Quatre chapitres sur la relation entre l’Église et l’État font suite au grand débat québécois sur la laïcité et le Rapport Bouchard-Taylor, présentant des positions diverses avec des arguments nouveaux. Certains auteurs appuient la laïcité ouverte, tandis que d’autres préfèrent une laïcité plus stricte. Dans son chapitre à caractère philosophique, Georges Leroux distingue entre « la laïcité d’ignorance » qui ne veut pas reconnaître le pluralisme religieux dans la société et « la laïcité intelligente » qui, elle, veut comprendre les religions pratiquées par la population. Trois chapitres traitent de la place de la religion à l’école : ils expriment tous de la sympathie pour le nouveau programme introduit par le ministère de l’Éducation du Québec. Cinq chapitres répondent par des réflexions philosophiques à la question de savoir s’il y a une place pour la religion dans la société moderne.

Plusieurs auteurs reconnaissent « l’esprit antithéologique » ou le ressentiment contre la religion largement répandu au Québec, mais aucun n’étudie ce phénomène culturel important. Patrice Brodeur a l’habitude de dire que ce ressentiment non résolu habitant les Québécois les porte à le projeter sur la religion des immigrants musulmans, faisant souffrir les innocents.

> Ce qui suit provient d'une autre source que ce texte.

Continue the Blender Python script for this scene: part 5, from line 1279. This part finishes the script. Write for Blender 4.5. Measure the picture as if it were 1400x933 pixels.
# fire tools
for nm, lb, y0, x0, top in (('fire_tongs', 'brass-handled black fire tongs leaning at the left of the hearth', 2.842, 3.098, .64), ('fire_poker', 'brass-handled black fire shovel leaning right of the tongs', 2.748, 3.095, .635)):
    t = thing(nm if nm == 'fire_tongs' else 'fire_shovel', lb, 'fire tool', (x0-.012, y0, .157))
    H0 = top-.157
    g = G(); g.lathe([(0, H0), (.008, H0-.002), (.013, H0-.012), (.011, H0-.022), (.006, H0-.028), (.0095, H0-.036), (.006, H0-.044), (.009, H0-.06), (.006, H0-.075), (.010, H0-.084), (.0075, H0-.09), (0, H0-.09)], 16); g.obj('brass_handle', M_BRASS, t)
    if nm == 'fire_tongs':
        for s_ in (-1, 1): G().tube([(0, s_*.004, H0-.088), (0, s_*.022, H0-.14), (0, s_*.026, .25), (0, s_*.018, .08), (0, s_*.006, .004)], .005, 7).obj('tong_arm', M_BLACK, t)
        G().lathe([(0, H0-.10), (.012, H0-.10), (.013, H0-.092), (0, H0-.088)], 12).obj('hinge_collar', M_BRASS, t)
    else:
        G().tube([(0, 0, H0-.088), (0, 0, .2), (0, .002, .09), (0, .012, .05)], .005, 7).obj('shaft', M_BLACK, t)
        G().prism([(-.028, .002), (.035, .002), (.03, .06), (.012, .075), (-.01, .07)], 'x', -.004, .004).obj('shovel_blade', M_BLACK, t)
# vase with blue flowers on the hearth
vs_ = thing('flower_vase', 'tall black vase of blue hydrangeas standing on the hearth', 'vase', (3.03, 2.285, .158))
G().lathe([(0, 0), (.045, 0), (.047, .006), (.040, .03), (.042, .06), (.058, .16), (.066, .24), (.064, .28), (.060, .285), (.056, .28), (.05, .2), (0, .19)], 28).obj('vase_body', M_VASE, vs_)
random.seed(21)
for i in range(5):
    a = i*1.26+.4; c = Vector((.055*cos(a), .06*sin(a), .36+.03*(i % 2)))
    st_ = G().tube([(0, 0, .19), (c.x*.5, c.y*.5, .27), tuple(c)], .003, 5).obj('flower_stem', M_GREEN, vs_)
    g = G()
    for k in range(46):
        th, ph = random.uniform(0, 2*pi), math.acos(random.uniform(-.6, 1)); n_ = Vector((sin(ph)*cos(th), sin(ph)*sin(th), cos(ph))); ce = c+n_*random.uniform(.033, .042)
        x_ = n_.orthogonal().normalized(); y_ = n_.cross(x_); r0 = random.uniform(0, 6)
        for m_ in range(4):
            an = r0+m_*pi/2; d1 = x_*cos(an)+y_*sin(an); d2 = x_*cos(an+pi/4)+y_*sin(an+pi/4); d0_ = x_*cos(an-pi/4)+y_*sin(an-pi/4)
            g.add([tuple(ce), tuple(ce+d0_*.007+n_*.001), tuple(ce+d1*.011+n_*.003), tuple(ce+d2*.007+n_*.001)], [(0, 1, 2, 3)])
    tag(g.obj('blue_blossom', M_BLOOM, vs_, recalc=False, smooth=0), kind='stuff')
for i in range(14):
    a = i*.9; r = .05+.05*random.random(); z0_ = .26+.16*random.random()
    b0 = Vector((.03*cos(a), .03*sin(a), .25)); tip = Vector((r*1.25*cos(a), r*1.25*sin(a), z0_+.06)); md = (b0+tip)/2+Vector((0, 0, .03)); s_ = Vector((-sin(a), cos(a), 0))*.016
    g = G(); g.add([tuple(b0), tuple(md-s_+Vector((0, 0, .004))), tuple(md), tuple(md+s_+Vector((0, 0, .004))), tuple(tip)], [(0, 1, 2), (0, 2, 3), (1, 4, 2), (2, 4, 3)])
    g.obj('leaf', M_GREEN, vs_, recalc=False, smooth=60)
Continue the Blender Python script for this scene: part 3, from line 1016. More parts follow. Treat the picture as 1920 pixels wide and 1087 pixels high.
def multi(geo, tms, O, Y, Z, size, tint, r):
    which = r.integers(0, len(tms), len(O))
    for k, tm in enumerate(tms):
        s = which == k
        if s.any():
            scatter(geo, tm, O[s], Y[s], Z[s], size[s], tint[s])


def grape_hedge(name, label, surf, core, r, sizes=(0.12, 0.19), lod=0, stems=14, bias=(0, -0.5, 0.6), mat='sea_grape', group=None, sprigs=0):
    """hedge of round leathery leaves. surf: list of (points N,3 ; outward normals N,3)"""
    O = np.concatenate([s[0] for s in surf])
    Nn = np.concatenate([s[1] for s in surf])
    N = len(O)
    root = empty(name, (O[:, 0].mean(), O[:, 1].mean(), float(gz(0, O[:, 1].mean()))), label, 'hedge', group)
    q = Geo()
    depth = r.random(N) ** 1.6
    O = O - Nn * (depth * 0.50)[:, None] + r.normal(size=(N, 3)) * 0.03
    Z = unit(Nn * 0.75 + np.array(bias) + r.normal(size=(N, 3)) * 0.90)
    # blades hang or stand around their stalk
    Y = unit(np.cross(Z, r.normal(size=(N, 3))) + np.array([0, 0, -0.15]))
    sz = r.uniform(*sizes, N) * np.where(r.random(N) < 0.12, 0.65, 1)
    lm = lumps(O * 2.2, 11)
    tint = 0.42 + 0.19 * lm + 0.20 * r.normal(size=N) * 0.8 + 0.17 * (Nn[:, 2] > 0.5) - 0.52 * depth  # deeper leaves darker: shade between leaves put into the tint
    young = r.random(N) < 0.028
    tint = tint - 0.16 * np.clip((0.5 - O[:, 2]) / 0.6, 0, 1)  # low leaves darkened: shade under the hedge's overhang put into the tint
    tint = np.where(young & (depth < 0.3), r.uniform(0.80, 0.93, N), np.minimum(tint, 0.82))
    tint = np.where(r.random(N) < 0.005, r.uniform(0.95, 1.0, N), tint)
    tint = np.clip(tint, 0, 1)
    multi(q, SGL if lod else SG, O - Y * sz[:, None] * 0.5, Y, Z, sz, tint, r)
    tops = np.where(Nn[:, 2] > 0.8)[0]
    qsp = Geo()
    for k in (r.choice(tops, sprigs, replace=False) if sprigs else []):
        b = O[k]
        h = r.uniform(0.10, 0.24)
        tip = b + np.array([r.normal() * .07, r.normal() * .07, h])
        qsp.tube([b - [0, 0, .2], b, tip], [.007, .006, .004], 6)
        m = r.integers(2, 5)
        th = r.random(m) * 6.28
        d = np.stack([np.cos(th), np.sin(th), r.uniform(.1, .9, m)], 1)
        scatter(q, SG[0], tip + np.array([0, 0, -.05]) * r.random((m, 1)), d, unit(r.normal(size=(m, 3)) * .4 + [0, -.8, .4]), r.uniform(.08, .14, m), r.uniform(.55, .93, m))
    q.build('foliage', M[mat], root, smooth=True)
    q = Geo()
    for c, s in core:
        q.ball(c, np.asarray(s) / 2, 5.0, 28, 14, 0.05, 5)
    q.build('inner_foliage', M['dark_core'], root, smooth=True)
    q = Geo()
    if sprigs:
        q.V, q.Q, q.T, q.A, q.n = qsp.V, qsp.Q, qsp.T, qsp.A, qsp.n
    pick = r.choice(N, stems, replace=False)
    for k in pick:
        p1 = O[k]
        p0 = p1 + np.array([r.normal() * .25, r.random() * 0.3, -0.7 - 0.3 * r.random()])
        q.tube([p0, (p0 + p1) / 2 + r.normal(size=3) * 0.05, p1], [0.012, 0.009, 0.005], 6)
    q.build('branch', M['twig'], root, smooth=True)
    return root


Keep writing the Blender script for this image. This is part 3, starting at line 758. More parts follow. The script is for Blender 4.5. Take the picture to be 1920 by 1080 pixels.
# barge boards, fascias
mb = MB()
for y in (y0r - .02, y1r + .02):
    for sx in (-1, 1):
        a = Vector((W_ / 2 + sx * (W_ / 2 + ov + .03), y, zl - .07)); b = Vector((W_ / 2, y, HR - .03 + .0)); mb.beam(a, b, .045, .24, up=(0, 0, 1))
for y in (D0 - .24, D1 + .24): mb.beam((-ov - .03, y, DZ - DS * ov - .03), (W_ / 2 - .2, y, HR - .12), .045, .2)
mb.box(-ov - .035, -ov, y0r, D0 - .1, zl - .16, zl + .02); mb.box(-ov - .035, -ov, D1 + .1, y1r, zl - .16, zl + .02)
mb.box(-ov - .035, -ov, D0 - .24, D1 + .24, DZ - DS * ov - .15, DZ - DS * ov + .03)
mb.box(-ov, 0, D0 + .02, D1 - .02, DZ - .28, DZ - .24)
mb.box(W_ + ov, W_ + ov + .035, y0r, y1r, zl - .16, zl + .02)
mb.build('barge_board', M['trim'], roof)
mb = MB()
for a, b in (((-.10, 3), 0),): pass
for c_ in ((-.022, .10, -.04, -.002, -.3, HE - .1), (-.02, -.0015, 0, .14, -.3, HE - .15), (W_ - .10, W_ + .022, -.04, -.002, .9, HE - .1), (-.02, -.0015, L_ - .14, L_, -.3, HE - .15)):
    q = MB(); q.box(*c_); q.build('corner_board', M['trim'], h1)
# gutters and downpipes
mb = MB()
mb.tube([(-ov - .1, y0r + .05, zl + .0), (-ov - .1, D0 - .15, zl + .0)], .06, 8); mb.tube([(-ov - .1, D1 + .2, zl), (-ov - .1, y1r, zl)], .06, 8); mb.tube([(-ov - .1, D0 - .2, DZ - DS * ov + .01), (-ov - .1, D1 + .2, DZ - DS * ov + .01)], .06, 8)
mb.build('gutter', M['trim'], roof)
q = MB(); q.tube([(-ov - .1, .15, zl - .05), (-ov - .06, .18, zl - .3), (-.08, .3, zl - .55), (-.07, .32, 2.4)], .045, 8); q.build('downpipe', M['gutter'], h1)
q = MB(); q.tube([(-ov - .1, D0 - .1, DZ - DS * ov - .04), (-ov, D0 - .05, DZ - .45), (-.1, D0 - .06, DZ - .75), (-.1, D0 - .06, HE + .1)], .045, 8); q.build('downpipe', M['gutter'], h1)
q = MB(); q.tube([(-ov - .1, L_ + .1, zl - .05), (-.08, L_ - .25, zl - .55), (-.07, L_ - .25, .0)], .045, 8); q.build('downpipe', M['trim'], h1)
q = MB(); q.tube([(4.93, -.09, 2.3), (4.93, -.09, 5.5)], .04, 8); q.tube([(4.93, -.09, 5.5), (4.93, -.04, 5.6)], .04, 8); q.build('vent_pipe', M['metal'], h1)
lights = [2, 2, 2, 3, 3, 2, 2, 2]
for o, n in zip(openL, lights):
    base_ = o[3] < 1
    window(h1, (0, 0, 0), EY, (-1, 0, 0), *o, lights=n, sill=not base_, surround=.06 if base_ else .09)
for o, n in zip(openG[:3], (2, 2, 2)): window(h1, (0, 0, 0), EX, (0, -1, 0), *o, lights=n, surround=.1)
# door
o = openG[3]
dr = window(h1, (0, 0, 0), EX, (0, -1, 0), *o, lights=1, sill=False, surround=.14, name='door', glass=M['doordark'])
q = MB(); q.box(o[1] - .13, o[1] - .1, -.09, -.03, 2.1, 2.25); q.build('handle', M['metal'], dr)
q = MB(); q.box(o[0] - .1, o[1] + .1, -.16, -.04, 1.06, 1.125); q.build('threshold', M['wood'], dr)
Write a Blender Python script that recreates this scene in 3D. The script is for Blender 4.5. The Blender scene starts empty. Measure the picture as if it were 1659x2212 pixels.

J’ai lu la plupart des chapitres de ce livre avec un grand intérêt. Mais il ne faut pas s’attendre à ce qu’un recueil d’actes d’un colloque arrive à une conclusion. Cet excellent livre fait avancer le débat sur l’identité du peuple québécois à l’âge de la modernité. On se laisse inspirer par certaines études, on y apprend de nouvelles idées et ainsi on élargit l’horizon de sa propre recherche.